### EXERCISE
From the first line of the data down to and including the line with "return n.outputs['Fac']", copy everything exactly, leaving out pictures.

### COLLECTED DATA

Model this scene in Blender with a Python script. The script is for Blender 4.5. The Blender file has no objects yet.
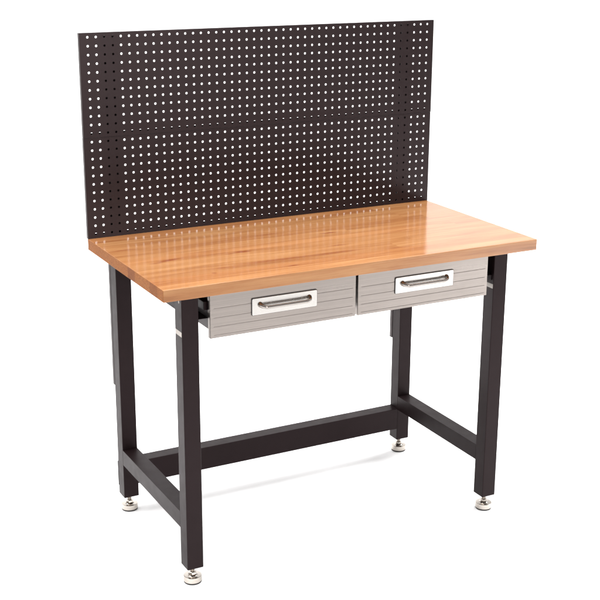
import bpy, bmesh, math, random
from mathutils import Vector, Matrix
random.seed(4)
I = 0.0254                      # one inch in metres
ZT = 35.95                      # height of the worktop surface above the floor, inches
S = bpy.context.scene
COL = S.collection

def P(x, y, z):                 # inches, z measured from the worktop surface -> metres
    return Vector((x * I, y * I, (z + ZT) * I))

# ------------------------------------------------------------------ materials
def new_mat(name):
    m = bpy.data.materials.new(name); m.use_nodes = True
    nt = m.node_tree
    return m, nt, nt.nodes['Principled BSDF']

def N(nt, t, **kw):
    n = nt.nodes.new(t)
    for k, v in kw.items():
        setattr(n, k, v)
    return n

def mth(nt, op, a, b=None, c=None, clamp=False):
    n = nt.nodes.new('ShaderNodeMath'); n.operation = op; n.use_clamp = clamp
    for i, v in enumerate((a, b, c)):
        if v is None: continue
        if isinstance(v, (int, float)): n.inputs[i].default_value = v
        else: nt.links.new(v, n.inputs[i])
    return n.outputs[0]

def mixc(nt, fac, a, b, mode='MIX'):
    n = nt.nodes.new('ShaderNodeMix'); n.data_type = 'RGBA'; n.blend_type = mode
    for sock, v in ((n.inputs[0], fac), (n.inputs[6], a), (n.inputs[7], b)):
        if isinstance(v, (int, float)): sock.default_value = v
        elif isinstance(v, tuple): sock.default_value = (*v, 1)
        else: nt.links.new(v, sock)
    return n.outputs[2]

def noise(nt, vec, scale, detail=3, rough=.5, dist=0):
    n = nt.nodes.new('ShaderNodeTexNoise')
    n.inputs['Scale'].default_value = scale; n.inputs['Detail'].default_value = detail
    n.inputs['Roughness'].default_value = rough; n.inputs['Distortion'].default_value = dist
    if vec is not None: nt.links.new(vec, n.inputs['Vector'])
    return n.outputs['Fac']

def mapping(nt, vec, scale=(1, 1, 1), loc=(0, 0, 0)):
    n = nt.nodes.new('ShaderNodeMapping')
    n.inputs['Scale'].default_value = scale; n.inputs['Location'].default_value = loc
    nt.links.new(vec, n.inputs['Vector'])
    return n.outputs[0]

def bump(nt, h, strength, dist, bsdf, base=None):
    n = nt.nodes.new('ShaderNodeBump')
    n.inputs['Strength'].default_value = strength; n.inputs['Distance'].default_value = dist
    nt.links.new(h, n.inputs['Height'])
    if base is not None: nt.links.new(base, n.inputs['Normal'])
    nt.links.new(n.outputs[0], bsdf.inputs['Normal'])
    return n.outputs[0]

def ramp(nt, fac, stops):
    n = nt.nodes.new('ShaderNodeValToRGB')
    cr = n.color_ramp
    while len(cr.elements) < len(stops): cr.elements.new(.5)
    for e, (p, c) in zip(cr.elements, stops):
        e.position = p; e.color = (*c, 1)
    nt.links.new(fac, n.inputs[0])
    return n.outputs[0]

def black_metal(name, col=(.0080, .0040, .0045), rough=.46, spec=.15):
    m, nt, b = new_mat(name)
    tc = N(nt, 'ShaderNodeTexCoord').outputs['Object']
    f = noise(nt, tc, 9, 4, .6)
    c = mixc(nt, f, tuple(v * .8 for v in col), tuple(v * 1.2 for v in col))
    nt.links.new(c, b.inputs['Base Color'])
    r = mth(nt, 'MULTIPLY_ADD', noise(nt, tc, 30, 3), .14, rough - .07)
    nt.links.new(r, b.inputs['Roughness'])
    b.inputs['Specular IOR Level'].default_value = spec
    b.inputs['Specular Tint'].default_value = (1, .82, .84, 1)
    bump(nt, noise(nt, tc, 1500, 2), .25, .0002, b)
    return m
M_FRAME = black_metal('black_powder_coat')
M_PEG = black_metal('pegboard_coat', (.0100, .0055, .0058), .40, .28)
M_DARK = black_metal('dark_steel', (.014, .011, .011), .5, .4)

def metal(name, col, rough, aniso_bump=0., dirt=0.):
    m, nt, b = new_mat(name)
    tc = N(nt, 'ShaderNodeTexCoord').outputs['Object']
    b.inputs['Metallic'].default_value = 1
    if aniso_bump:
        v = mapping(nt, tc, (6, 6, 2200))
        f = noise(nt, v, 1, 4, .65)
        v2 = mapping(nt, tc, (1.5, 1.5, 300))
        g = noise(nt, v2, 1, 3, .6)
        w = mth(nt, 'ADD', mth(nt, 'MULTIPLY', f, .5), mth(nt, 'MULTIPLY', g, .5))
        c = ramp(nt, w, [(.33, tuple(x * .82 for x in col)), (.5, col), (.68, tuple(min(1, x * 1.18) for x in col))])
        nt.links.new(c, b.inputs['Base Color'])
        bump(nt, f, aniso_bump, .0003, b)
        sm = noise(nt, mapping(nt, tc, (9, 9, 14)), 1.3, 5, .6, .6)
        nt.links.new(mth(nt, 'ADD', mth(nt, 'MULTIPLY_ADD', g, .2, rough - .18), mth(nt, 'MULTIPLY', sm, .16)), b.inputs['Roughness'])
    else:
        b.inputs['Base Color'].default_value = (*col, 1)
        nt.links.new(mth(nt, 'MULTIPLY_ADD', noise(nt, tc, 60, 3), .08, rough - .03), b.inputs['Roughness'])
    return m
M_STEEL = metal('brushed_steel', (.252, .224, .206), .32, .15)
M_PLATE = metal('polished_plate', (.46, .44, .42), .25)
M_CHROME = metal('chrome', (.30, .27, .25), .06)
M_NICKEL = metal('nickel', (.52, .475, .43), .17)

def plain(name, col, rough=.5, var=.1):
    m, nt, b = new_mat(name)
    tc = N(nt, 'ShaderNodeTexCoord').outputs['Object']
    f = noise(nt, tc, 25, 4)
    nt.links.new(mixc(nt, f, tuple(v * (1 - var) for v in col), tuple(v * (1 + var) for v in col)), b.inputs['Base Color'])
    b.inputs['Roughness'].default_value = rough
    return m
M_RUBBER = plain('black_rubber', (.012, .010, .010), .6)
M_STICK = plain('silver_label', (.34, .305, .275), .5)
M_SWEEP = plain('white_cyclorama', (.93, .93, .93), .9, .01)
M_STUDIO = plain('studio_floor', (.05, .047, .045), .8)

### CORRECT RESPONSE
Model this scene in Blender with a Python script. The script is for Blender 4.5. The Blender file has no objects yet.
import bpy, bmesh, math, random
from mathutils import Vector, Matrix
random.seed(4)
I = 0.0254                      # one inch in metres
ZT = 35.95                      # height of the worktop surface above the floor, inches
S = bpy.context.scene
COL = S.collection

def P(x, y, z):                 # inches, z measured from the worktop surface -> metres
    return Vector((x * I, y * I, (z + ZT) * I))

# ------------------------------------------------------------------ materials
def new_mat(name):
    m = bpy.data.materials.new(name); m.use_nodes = True
    nt = m.node_tree
    return m, nt, nt.nodes['Principled BSDF']

def N(nt, t, **kw):
    n = nt.nodes.new(t)
    for k, v in kw.items():
        setattr(n, k, v)
    return n

def mth(nt, op, a, b=None, c=None, clamp=False):
    n = nt.nodes.new('ShaderNodeMath'); n.operation = op; n.use_clamp = clamp
    for i, v in enumerate((a, b, c)):
        if v is None: continue
        if isinstance(v, (int, float)): n.inputs[i].default_value = v
        else: nt.links.new(v, n.inputs[i])
    return n.outputs[0]

def mixc(nt, fac, a, b, mode='MIX'):
    n = nt.nodes.new('ShaderNodeMix'); n.data_type = 'RGBA'; n.blend_type = mode
    for sock, v in ((n.inputs[0], fac), (n.inputs[6], a), (n.inputs[7], b)):
        if isinstance(v, (int, float)): sock.default_value = v
        elif isinstance(v, tuple): sock.default_value = (*v, 1)
        else: nt.links.new(v, sock)
    return n.outputs[2]

def noise(nt, vec, scale, detail=3, rough=.5, dist=0):
    n = nt.nodes.new('ShaderNodeTexNoise')
    n.inputs['Scale'].default_value = scale; n.inputs['Detail'].default_value = detail
    n.inputs['Roughness'].default_value = rough; n.inputs['Distortion'].default_value = dist
    if vec is not None: nt.links.new(vec, n.inputs['Vector'])
    return n.outputs['Fac']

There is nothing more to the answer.